→ SUPPLIED ENTRIES
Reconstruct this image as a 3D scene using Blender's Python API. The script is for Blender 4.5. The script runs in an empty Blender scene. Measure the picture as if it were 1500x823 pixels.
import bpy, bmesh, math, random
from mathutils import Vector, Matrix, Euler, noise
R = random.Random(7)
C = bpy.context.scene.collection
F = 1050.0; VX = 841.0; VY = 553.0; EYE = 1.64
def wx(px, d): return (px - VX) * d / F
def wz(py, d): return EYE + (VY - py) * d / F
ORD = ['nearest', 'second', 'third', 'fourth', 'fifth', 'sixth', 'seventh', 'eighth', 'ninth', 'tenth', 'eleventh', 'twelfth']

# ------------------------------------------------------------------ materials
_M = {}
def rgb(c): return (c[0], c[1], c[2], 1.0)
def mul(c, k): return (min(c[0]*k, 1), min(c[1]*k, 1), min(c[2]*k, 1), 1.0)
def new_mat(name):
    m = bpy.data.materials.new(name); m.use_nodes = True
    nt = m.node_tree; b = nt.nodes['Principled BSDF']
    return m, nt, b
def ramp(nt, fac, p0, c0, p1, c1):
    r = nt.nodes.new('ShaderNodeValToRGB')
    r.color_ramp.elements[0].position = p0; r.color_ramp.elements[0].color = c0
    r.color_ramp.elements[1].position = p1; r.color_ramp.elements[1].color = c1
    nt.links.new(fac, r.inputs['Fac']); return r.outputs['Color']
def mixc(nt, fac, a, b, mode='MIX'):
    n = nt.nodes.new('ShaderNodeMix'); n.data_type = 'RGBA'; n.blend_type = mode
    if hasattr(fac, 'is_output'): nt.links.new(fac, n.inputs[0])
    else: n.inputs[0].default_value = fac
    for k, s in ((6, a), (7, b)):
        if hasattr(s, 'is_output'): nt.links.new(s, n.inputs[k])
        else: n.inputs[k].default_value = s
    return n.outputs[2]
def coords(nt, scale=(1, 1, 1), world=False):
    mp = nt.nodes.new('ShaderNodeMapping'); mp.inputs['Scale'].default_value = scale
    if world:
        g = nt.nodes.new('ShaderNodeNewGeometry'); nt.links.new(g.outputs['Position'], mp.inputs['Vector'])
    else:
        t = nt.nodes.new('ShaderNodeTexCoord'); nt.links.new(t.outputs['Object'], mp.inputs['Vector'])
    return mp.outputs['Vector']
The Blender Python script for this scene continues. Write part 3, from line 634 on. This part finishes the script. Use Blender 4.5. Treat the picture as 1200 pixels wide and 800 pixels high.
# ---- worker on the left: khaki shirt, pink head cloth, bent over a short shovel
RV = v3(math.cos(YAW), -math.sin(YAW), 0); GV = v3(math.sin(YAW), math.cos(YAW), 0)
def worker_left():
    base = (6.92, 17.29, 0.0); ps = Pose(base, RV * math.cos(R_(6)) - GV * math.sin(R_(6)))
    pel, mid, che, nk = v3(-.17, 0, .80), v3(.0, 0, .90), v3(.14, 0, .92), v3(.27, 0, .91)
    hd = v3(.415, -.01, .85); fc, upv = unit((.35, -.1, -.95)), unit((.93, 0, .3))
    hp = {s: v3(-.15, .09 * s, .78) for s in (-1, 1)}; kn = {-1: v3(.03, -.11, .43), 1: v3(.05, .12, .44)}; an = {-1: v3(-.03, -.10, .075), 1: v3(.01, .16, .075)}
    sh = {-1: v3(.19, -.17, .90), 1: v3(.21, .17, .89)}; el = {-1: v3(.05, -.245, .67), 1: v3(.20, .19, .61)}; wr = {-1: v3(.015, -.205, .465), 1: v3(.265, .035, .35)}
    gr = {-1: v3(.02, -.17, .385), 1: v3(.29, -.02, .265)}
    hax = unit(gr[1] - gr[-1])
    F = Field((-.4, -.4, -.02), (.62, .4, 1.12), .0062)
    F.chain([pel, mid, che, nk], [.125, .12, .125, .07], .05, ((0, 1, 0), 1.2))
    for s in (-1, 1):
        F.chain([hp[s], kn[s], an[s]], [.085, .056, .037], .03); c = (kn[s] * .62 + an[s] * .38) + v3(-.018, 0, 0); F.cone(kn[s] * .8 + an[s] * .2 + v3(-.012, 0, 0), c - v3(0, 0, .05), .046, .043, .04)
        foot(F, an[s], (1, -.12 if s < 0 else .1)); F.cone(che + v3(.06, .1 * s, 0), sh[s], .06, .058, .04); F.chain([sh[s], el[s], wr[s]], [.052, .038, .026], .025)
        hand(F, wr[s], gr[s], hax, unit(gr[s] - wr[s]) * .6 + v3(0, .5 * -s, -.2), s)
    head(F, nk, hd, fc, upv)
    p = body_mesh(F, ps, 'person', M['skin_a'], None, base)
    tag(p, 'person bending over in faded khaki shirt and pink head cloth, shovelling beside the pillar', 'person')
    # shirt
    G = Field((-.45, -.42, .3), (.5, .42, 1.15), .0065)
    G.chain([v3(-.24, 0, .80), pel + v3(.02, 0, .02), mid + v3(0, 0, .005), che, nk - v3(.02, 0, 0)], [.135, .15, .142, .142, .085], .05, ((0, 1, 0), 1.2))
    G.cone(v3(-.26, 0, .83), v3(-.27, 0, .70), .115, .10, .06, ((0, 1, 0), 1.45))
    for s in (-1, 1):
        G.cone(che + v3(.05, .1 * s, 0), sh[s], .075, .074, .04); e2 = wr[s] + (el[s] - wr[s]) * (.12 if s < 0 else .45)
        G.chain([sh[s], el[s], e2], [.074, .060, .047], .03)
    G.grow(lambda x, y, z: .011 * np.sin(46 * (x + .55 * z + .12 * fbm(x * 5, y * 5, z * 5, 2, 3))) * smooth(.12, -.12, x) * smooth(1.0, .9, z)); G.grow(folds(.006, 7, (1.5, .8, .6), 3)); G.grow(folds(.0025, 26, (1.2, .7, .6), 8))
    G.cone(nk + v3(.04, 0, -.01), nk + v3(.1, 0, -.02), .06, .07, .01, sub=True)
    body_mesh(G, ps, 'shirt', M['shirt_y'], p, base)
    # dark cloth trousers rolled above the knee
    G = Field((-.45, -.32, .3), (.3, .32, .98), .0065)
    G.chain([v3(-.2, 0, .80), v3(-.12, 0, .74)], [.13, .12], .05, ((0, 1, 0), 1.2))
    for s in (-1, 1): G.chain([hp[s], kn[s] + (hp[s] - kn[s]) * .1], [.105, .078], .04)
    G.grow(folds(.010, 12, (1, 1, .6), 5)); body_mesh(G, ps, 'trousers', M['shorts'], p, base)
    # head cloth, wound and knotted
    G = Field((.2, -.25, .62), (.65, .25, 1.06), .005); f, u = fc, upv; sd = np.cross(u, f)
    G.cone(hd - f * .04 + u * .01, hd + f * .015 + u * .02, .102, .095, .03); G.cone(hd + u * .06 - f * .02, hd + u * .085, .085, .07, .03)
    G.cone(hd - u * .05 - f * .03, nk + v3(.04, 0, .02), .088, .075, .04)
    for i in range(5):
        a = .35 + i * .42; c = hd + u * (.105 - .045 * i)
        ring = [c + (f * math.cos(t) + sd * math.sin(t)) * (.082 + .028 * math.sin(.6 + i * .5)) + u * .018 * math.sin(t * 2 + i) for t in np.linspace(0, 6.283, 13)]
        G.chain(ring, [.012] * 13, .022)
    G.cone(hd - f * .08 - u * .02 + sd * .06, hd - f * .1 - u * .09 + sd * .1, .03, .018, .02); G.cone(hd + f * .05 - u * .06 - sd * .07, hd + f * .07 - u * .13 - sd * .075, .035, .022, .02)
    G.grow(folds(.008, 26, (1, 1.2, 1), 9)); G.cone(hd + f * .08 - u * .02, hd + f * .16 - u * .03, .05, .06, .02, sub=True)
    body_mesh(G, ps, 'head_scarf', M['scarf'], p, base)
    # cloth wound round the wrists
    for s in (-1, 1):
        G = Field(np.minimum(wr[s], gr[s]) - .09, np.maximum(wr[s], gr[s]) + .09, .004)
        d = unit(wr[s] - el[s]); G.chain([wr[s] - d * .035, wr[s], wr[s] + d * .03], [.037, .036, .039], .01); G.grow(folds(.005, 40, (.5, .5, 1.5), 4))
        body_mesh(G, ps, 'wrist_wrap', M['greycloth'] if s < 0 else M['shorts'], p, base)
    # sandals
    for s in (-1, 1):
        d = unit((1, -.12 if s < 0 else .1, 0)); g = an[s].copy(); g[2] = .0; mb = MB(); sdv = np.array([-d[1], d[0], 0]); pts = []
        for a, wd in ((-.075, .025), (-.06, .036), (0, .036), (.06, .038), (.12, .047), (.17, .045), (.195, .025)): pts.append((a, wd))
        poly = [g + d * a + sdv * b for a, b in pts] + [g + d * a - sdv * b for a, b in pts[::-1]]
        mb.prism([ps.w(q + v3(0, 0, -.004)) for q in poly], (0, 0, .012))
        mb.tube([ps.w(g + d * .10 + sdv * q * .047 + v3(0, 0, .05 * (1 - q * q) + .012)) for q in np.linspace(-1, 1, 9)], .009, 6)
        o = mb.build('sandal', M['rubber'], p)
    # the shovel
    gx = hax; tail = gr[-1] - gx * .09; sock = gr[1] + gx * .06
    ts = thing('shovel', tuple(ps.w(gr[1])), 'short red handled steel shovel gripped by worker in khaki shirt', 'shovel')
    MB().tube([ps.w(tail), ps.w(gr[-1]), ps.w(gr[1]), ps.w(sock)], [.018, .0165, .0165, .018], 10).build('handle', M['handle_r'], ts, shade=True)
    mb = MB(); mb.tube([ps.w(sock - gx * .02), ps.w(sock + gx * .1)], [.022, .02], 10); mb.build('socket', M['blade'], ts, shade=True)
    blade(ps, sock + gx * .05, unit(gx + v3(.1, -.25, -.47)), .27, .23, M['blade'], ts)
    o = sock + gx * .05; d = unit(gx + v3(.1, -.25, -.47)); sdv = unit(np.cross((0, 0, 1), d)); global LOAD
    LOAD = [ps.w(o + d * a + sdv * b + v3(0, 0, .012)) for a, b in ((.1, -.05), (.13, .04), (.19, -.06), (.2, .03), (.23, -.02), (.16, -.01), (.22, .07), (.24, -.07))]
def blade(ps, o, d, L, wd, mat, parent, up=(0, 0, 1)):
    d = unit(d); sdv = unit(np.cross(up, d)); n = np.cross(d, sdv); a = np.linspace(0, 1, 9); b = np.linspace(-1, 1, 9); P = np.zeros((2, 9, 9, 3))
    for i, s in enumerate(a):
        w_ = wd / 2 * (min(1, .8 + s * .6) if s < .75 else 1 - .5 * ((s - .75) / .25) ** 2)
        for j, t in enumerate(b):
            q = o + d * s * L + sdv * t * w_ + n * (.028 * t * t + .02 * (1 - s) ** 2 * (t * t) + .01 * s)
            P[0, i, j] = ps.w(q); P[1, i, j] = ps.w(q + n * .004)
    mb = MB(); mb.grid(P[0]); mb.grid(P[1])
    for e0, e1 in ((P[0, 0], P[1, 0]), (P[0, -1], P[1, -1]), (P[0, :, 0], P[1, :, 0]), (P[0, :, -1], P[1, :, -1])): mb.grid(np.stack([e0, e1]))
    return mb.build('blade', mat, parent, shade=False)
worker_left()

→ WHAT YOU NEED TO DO
Of the lines in the material above, state how many contain the string "script"; give no other text.

→ IN RESPONSE
2